173. CASTLE COMBE, WILTSHIRE

MARKET CROSS

174, 175, 176. CASTLE COMBE, WILTSHIRE

MARKET CROSS, WITH PLAN, SECTION, AND DETAILS

The Market Cross at Cheddar, Somersetshire (Fig. [165]), is a stone structure of six four-centred open arches and shelter, evidently built up round an older cross of the shaft-on-steps type. The shaft, which dates from the fifteenth century, is octagonal, and, with its knop, rears through the top of the roof. The piers of the surrounding arches are buttressed and the parapet is embattled. Extensive renewing took place in 1834, and the steps were repaired in 1835.

The Market Cross at Somerton, Somersetshire (Fig. [166]), which may be compared with that of Cheddar, was built in 1673, a surprisingly late date in view of the character of the cross itself. The latter is octagonal, with pyramidal roof of eight cants; its piers are buttressed, and, above a stringcourse with gargoyles at the outer angles, rises an embattled parapet. So closely, indeed, are the forms of architectural tradition adhered to, that, but for the segmental arches with their heavy keystones, one would have had little hesitation in assigning the cross to the first half of the sixteenth century.

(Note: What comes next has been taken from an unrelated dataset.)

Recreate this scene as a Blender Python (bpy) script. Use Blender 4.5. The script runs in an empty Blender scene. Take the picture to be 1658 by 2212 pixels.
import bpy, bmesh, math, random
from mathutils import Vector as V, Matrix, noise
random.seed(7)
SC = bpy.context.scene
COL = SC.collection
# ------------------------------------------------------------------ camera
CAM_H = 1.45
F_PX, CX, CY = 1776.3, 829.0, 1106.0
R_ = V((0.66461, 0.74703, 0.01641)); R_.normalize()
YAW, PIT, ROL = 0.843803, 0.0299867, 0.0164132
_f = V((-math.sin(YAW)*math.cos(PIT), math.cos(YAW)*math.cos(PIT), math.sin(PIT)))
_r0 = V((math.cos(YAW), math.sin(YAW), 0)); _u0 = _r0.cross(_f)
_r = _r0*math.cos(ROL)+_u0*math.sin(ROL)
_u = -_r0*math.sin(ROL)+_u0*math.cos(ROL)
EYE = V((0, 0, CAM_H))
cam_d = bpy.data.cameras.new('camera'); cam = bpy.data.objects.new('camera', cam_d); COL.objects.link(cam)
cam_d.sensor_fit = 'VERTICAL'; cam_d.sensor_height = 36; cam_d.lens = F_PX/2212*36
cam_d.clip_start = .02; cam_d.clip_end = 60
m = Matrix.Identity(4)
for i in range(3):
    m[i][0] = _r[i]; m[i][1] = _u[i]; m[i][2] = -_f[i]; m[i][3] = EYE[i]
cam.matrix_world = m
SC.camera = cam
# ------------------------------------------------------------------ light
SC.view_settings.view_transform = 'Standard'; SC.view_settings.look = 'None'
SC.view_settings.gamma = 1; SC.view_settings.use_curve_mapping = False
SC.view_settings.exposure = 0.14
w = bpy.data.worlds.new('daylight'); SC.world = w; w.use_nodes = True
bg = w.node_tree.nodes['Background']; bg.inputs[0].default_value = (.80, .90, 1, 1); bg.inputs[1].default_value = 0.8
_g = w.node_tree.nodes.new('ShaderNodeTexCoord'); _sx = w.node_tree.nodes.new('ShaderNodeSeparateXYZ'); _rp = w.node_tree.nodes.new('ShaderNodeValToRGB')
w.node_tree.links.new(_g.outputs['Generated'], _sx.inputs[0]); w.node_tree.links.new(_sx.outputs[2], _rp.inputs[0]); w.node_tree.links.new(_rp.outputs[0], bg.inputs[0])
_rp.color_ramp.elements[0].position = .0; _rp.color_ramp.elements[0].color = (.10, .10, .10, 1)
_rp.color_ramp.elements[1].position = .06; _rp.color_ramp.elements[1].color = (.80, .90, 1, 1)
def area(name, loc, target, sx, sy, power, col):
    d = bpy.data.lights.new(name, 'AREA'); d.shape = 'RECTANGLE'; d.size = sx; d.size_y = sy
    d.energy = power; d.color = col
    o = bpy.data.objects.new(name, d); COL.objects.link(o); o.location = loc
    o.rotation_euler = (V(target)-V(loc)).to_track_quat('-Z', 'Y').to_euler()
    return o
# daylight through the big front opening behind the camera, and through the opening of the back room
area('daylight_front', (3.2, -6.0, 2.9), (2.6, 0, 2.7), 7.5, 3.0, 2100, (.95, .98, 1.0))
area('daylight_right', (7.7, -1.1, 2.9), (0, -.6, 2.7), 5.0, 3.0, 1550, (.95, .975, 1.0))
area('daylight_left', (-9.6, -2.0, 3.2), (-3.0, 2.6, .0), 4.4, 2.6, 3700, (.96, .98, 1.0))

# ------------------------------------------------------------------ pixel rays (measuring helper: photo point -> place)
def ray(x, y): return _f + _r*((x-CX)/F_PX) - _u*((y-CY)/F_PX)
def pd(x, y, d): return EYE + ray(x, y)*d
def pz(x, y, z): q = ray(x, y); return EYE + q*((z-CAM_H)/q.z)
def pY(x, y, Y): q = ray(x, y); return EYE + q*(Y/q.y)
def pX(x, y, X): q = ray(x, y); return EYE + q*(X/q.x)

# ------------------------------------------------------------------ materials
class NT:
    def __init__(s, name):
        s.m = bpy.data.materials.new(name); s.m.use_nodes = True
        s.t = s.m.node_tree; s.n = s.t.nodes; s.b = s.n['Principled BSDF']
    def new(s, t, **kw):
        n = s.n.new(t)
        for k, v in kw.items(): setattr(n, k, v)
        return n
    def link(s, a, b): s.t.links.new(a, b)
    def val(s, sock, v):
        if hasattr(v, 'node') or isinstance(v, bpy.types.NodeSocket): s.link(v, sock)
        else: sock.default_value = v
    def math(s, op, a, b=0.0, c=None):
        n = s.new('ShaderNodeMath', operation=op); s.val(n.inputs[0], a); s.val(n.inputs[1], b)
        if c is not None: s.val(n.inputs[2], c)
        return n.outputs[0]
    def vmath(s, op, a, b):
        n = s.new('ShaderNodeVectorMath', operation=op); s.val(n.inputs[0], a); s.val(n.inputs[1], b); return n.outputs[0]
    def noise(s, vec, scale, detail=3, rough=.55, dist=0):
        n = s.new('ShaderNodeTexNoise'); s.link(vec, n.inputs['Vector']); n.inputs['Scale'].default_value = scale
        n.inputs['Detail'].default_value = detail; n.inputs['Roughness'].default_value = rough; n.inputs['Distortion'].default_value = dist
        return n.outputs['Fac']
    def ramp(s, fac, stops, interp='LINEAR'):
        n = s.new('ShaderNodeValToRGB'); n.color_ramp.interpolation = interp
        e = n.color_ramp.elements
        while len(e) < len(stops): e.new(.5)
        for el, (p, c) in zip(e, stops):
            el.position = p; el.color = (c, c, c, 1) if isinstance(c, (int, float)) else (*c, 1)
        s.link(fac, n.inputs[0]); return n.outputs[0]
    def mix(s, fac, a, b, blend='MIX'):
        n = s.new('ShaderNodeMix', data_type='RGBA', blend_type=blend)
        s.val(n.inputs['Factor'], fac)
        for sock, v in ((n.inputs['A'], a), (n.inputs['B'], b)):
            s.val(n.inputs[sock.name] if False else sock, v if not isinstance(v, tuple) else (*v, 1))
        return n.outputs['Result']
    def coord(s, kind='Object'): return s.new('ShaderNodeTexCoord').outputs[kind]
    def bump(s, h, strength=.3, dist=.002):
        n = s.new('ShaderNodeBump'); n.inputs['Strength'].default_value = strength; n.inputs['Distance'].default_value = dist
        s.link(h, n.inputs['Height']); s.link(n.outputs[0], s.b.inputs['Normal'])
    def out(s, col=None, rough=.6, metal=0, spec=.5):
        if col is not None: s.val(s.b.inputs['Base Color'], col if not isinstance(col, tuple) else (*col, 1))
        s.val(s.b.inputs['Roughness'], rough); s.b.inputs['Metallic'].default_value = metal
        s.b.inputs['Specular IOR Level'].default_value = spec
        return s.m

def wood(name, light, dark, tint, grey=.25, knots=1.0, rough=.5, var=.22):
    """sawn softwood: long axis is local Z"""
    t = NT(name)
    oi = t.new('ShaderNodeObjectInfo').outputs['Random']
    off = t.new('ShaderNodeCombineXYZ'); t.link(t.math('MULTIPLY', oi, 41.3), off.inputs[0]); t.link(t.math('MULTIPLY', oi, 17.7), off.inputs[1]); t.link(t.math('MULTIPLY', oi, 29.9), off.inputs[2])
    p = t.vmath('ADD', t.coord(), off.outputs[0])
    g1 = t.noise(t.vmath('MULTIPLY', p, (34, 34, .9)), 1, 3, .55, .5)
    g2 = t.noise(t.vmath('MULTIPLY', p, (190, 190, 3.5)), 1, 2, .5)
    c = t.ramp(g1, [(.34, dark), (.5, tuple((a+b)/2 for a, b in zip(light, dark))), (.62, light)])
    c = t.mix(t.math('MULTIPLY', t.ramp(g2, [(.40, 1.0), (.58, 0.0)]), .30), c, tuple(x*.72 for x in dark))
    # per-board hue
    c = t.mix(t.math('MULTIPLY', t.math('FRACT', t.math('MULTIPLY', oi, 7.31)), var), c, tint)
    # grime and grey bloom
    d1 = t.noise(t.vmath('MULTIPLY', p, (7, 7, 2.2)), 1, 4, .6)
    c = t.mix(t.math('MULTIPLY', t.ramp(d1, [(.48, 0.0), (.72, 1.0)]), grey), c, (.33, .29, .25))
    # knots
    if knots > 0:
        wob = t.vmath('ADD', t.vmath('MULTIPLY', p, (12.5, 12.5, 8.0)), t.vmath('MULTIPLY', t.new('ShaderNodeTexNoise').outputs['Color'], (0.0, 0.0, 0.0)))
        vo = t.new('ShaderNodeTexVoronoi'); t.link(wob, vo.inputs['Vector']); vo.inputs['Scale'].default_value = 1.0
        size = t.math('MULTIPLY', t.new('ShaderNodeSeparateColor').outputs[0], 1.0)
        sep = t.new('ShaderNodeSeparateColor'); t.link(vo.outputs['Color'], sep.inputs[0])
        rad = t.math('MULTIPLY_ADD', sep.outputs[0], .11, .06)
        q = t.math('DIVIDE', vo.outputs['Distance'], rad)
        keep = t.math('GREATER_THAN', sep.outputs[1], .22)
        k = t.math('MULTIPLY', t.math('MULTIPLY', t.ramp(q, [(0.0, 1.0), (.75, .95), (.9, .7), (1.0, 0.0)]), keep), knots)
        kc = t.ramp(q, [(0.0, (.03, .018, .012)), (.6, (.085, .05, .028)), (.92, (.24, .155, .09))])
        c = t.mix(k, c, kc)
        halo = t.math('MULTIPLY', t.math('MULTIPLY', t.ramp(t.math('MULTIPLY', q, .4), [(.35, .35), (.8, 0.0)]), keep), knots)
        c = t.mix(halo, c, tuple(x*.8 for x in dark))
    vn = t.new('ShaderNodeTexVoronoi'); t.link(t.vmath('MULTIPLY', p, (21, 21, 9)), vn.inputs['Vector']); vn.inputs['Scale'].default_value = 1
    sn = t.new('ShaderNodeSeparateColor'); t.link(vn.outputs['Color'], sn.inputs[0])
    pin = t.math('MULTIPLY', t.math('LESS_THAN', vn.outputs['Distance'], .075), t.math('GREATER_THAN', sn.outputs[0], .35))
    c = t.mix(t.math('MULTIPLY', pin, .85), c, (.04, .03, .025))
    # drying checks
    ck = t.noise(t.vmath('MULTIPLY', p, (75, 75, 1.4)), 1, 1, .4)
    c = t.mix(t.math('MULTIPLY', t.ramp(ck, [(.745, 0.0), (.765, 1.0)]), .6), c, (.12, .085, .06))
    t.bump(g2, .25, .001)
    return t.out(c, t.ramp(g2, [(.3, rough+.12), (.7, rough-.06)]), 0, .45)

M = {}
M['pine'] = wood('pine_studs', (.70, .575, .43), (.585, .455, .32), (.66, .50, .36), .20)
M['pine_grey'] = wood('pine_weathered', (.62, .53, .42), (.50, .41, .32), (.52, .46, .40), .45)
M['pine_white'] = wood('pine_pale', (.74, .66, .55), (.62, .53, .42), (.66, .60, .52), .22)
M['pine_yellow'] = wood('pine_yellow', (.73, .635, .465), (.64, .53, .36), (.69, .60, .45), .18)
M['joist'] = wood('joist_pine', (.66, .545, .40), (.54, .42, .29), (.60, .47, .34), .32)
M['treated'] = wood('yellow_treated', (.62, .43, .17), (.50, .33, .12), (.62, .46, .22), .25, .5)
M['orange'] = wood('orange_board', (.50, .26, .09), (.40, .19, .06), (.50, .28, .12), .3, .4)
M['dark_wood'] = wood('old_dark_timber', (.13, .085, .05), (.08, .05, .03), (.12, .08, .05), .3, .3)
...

At Maidstone (Fig. [167]), the Market Cross, or as it was formerly called, from its original purpose, the Corn Cross, stood at the top of High Street in the centre of the roadway. The date of its erection is unknown, but it is thought to have been about the middle of the sixteenth century, at the time of the incorporation of the borough by Edward VI. A sketch, ascribed to Cornelius Jansen, drawn upon ass's skin and dated 1623—the property, through the Bosville family, of J. H. Baverstock—shows the cross to have been an octagonal structure with an umbrella-like roof, covered apparently with slates, and surmounted by a leaden cross. Later drawings and paintings show that the arches were four-centred, and supported on clustered wooden shafts, and that, in place of the cross on the top, there had been substituted a lead-covered dome, or cupola, from the summit of which rose a pole of turned wood. In the spandrels of the arches were curious carvings illustrative of a butcher's calling. About 1608 it was converted into the butcher's market. The cross, says William Newton in his Antiquities of Maidstone, 1741, "appears to have been very large; but only a part of it is now remaining, which is handsomely covered with lead, and used for the fish market." In 1771 it was considered to be an obstruction to the traffic, and was accordingly moved on rollers a slight distance to the side of the street, just below the square stone conduit shown in the illustration; but it did not stand there very long, for it was finally demolished in 1780.